Coal to Power Update
A fair lot has happened behind the scenes in this still little-known situation where present shares could, in the right circumstances, multi-bag. But the market, if only because such projects are unfamiliar, is still being cautious. For background see our previous blogs from October 2015 onwards.
Ncondezi Energy (NCCL) is the first of the four projects to have published detail on the necessary financing for its Mozambique Tete project which will be a template for the others – Kibo in particular who is still pretending external financing won’t be needed. NCCL’s broker has published a note suggesting a 260% medium-term upside to its current 4.5p share price (up from a 3.5p recent trading range but still below a 6p peak in April), although it is on a simplistic and incomplete analysis (being merely its share of the equity funding needed to start construction) which in proper hands would indicate a much higher potential in the longer term.
NCCL – year to July 2016
NCCL’s shares are only just recovering from a long news drought which investors took to mean bad things but now revealed to be down to a change by China’s Shanghai Electric Power to a less polluting boiler design. Kibo’s shares on the other hand are benefiting from more frequent (if incomplete) news and because its undeveloped Lake Victoria gold deposit is to merge with a nearby smaller but higher grade resource owned by a private Aussie company who has promised to develop it, thereby providing Kibo with some sort of return. But this is unlikely to be immediate cash, and assessable only once financing details – which will certainly involve dilution of Kibo’s relatively low grade and low category in-ground gold value, if not immediate dilution of its shares – are known, hopefully in the near future.

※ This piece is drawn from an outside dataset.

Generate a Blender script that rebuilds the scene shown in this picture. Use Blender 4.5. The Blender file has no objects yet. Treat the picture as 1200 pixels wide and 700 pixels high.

All four shares have naturally been suppressed by doubts whether their projects will happen, or whether their owner companies will keep coming to shareholders to finance continuing planning or will run out of cash before financing is complete. None more so at present than EDL, which appears to be well behind the others in development.
NCCL now appears to be ahead of Kibo by some way, and of Oracle Coalfields by a little more. But even though its Chinese backer – an operator listed on the Shanghai stock exchange as well as a developer – has more credibility than Kibo’s supplier-only proposed backer, with key commercial agreements more solidly (though not completely) in place, NCCL is still only promising financial close by mid 2017. Meanwhile, Kibo, despite seemingly behind, is still leading investors to believe its financial close will be earlier. Finally, Oracle has gone quiet on its own time-line which had hoped for FC by the end of this year.
For NCCL, following signing a joint development agreement with SEP in January, the shares spiked to 6p in April on impending news that it had solved a short-term funding problem with a $1.3m shareholder loan to take it through to Q3 2016, by when it expects to have finalised the JDA. That will trigger the first instalment of up to $25.5m in back development expenditure which SEP will refund to take the power project to FC, and to gain a 60% equity stake in its planned UAE offshore holding company, leaving NCCL itself with 40% to fund. With SEP providing all of a 70% project loan, this will leave NCCL shareholders to finance an effective 12% of the total power project cost of around $1bn (for an initial 300MW plant – to be scaled up to 1,800MW eventually), although NCCL has hinted at dilution mechanisms being wheeled in that would see it hold around 20% of the power plant equity at FC should it not provide any financing at all. This, of course, would gear up shareholder value even more.
Its broker derives NCCL’s $52m ‘look-through’ share value (16p/share) from this equity contribution, together with the back costs it will be repaid. But I believe that is not the right approach. I would value NCCL’s share of the project’s fully financed NPV (not yet updated but last stated in a 2012 DFS as over $700m at a 10% discount rate) net of loan costs, which would give a very different and much larger value, but divided by the shares NCCL will have to issue meanwhile.
While Kibo has still not admitted its need for a similar funding structure, NCCL has done, as also for separate funding for its mine (likely in the order of $75m which, like KIBO, might be achievable with debt only) and expects that finalising the SEP JDA will spur the shares higher than now, enabling better value for shareholders in the long run. And, as with Kibo, and although they will be lower than for the power station, mine revenues are likely to be considerably more profitable than the power station, adding to the values suggested for the power station alone.
There are still risks – one of which is that the SEP JDA and release of cash isn’t finalised by November when the shareholder loan has to be repaid. But, providing everything is still properly on course even if slightly delayed, one would expect it to be easily re-negotiated.
Overall, NCCL’s project looks to be almost there – at which time the shares can be expected to start reflecting the considerably higher market value that the power station and the mine will warrant. Given the plan to expand generation 6-fold to 1,800 MW eventually, the whole project looks likely to start to appeal to institutional investors in the UK, who might not want to see the Chinese – both loan providers and equity investors – racing away with the fruits.
News is also imminent on financing for Kibo’s gold project joint venture which, with any implications – which I doubt – for funding its power project, in due course I will comment upon.